8 avril 2016 – Le Haut-Commissariat des Nations Unies aux droits de l'homme (HCDH) a appelé vendredi le Bangladesh à instaurer un moratoire sur l'utilisation de la peine de mort, en particulier lorsque des doutes existent quant à la régularité des procès, comme lors des récentes condamnations à mort prononcées par le 'Tribunal international des crimes du Bangladesh'.
« Nous sommes préoccupés par les dernières condamnations à mort prononcées contre deux hommes par le 'Tribunal international des crimes du Bangladesh', en particulier compte tenu de la persistance de doutes quant à la régularité de la procédure judiciaire au regard des normes internationales sur l'équité des procès », a précisé une porte-parole du HCDH, Ravina Shamdasani, lors d'un point de presse à Genève.

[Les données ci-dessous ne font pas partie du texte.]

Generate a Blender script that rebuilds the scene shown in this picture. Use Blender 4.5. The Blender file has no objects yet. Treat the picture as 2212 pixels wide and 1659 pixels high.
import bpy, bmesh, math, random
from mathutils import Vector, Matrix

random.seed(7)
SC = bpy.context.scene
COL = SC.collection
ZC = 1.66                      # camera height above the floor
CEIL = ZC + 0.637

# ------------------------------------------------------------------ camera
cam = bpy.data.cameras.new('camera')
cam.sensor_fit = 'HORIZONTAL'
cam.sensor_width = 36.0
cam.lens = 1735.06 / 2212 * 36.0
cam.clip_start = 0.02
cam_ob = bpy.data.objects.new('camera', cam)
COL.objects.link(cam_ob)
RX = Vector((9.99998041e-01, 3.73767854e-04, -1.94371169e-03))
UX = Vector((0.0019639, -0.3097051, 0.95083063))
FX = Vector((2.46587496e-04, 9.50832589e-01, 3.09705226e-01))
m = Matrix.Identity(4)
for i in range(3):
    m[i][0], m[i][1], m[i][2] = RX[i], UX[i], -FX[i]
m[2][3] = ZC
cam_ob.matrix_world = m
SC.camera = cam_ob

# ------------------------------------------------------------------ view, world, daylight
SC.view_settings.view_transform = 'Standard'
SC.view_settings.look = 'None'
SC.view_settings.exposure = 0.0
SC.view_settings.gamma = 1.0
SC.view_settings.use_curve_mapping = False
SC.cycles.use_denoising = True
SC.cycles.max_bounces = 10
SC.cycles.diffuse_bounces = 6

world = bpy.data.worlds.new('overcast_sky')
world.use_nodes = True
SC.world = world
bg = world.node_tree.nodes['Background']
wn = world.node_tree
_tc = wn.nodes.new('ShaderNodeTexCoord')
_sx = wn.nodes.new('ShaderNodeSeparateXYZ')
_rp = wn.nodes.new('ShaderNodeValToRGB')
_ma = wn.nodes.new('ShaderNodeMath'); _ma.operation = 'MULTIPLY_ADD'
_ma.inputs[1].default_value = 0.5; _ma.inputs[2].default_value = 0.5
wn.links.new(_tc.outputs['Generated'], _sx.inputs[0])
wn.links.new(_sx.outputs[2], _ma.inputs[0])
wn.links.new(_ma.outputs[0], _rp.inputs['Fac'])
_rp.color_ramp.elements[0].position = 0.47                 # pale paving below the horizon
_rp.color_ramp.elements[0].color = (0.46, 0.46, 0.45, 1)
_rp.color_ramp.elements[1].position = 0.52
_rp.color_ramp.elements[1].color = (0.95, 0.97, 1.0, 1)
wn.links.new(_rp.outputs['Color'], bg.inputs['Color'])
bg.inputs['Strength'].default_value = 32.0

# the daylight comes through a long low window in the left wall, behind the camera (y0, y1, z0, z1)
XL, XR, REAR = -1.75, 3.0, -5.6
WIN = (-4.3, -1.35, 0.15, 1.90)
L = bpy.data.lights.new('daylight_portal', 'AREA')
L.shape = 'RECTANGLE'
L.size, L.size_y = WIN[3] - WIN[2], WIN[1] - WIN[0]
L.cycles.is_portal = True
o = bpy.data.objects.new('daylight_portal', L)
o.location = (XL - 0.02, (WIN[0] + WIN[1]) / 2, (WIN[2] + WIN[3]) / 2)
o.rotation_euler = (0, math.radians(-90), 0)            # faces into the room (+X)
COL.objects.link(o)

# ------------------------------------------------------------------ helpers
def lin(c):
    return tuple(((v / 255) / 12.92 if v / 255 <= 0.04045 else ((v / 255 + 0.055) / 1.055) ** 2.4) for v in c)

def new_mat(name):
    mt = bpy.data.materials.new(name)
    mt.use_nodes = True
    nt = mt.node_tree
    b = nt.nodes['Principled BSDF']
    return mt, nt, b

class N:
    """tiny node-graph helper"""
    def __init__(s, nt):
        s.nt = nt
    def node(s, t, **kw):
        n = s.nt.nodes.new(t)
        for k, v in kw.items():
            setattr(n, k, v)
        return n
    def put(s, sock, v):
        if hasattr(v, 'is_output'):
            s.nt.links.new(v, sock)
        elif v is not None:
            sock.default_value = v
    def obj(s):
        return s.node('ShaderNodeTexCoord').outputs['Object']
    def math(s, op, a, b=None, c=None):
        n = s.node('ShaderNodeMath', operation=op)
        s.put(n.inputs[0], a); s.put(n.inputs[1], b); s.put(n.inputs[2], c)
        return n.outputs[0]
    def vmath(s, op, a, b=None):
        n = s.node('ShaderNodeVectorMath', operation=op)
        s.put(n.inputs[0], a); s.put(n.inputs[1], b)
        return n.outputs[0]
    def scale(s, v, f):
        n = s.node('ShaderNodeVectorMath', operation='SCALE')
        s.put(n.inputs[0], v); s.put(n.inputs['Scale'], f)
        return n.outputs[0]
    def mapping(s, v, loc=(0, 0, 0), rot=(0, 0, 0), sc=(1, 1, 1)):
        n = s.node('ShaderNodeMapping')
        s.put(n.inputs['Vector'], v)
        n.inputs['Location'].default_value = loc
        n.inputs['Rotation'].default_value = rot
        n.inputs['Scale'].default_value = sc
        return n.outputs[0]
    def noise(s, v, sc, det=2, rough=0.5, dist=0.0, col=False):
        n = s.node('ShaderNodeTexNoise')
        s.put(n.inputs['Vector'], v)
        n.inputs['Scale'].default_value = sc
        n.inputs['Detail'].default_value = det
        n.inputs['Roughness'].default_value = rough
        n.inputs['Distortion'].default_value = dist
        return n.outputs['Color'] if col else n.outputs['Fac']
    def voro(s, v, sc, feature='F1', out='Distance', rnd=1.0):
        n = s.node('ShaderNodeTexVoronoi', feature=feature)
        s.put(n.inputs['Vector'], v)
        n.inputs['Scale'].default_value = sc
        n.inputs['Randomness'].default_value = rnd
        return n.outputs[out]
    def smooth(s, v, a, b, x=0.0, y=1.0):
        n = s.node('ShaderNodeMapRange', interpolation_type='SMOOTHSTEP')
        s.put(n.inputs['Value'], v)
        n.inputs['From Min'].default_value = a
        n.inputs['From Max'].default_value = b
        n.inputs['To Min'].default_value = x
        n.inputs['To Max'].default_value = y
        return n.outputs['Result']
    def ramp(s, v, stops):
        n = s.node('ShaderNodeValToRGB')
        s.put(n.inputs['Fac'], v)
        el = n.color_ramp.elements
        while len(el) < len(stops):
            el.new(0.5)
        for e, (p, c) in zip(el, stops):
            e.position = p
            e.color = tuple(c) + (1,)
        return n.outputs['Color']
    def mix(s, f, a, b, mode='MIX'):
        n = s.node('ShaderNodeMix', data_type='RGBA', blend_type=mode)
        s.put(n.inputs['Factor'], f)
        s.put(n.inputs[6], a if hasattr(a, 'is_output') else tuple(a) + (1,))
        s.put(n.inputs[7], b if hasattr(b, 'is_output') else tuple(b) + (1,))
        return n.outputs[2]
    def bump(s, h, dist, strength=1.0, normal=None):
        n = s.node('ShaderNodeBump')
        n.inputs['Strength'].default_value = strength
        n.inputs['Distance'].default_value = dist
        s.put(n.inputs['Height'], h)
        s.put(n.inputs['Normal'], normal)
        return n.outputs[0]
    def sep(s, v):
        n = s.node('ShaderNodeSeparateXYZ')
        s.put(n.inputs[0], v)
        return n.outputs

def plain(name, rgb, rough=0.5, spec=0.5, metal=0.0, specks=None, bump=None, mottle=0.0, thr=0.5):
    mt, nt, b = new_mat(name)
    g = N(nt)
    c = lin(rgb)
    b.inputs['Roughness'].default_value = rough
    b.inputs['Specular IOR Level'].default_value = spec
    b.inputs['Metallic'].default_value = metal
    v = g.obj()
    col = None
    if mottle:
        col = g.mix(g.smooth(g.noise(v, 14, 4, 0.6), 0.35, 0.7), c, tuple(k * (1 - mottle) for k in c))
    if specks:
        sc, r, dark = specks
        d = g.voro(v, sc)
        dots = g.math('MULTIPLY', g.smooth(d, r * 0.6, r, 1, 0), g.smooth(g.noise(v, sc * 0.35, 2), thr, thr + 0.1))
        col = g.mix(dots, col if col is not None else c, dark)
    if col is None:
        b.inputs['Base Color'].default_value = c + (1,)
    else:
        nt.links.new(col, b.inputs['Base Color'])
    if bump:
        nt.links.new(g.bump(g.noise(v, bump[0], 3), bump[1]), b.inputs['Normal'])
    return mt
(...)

Selon la porte-parole du HCDH, le chef du parti d'opposition Jamaat-e-Islami, Motiur Rahman Nizami, a récemment été condamné à mort pour avoir planifié, ordonné et commis des meurtres et des viols, entre autres crimes graves, au cours de la guerre d'indépendance de 1971. Mme Shamdasani a précisé que M. Nizami, qui a fait plusieurs fois appel de cette condamnation, sera entendu pour la dernière fois le 10 avril prochain.
« C'est le dernier recours dont il dispose dans le cadre de sa procédure d'appel contre son exécution, à l'exception d'une demande de grâce présidentielle, et nous espérons qu'il sera examiné sérieusement », a déclaré la porte-parole.
Le 8 mars dernier, la Cour suprême du pays a également confirmé la condamnation à mort d'un autre leader du Jamaat-e-Islami, Mir Quasem Ali, qui avait été condamné en novembre 2014 par ce même 'Tribunal international des crimes du Bangladesh', qui a été créé en 2010 par le gouvernement, a précisé Mme Shamdasani.
« Depuis sa création en 2010, le Tribunal a rendu au moins 17 verdicts, dont la majorité ont donné lieu à des condamnations à mort », a-t-elle indiqué, précisant que jusqu'à présent, quatre hommes ont été exécutés.
L'ONU s'oppose à l'utilisation de la peine de mort en toutes circonstances, peu importe la gravité du crime commis et même si les normes les plus strictes en matière de procès équitable ont été respectées, a rappelé la porte-parole.
Tout en reconnaissant la volonté du Bangladesh de lutter contre les crimes du passé, Mme Shamdasani s'est dite préoccupée par le fait que plusieurs experts indépendants de l'ONU ont émis des doutes quant à la régularité des pratiques du Tribunal, notamment le manque d'accès à une assistance juridique et la primauté accordée à l'accusation , au détriment de la défense.
« Nous renouvelons notre appel au gouvernement du Bangladesh à respecter ses obligations en vertu du PIDCP [Pacte international relatif aux droits civils et politiques], auquel il a adhéré en 2000. L'article 14 du PIDCP affirme le droit à un procès équitable. Imposer la peine de mort à l'issue d'un procès n'ayant pas respecté ces dispositions constitue une violation du droit à la vie », a déclaré la porte-parole, appelant également les autorités du pays à mettre un terme à toutes les exécutions et à instaurer un moratoire sur l'utilisation de la peine de mort.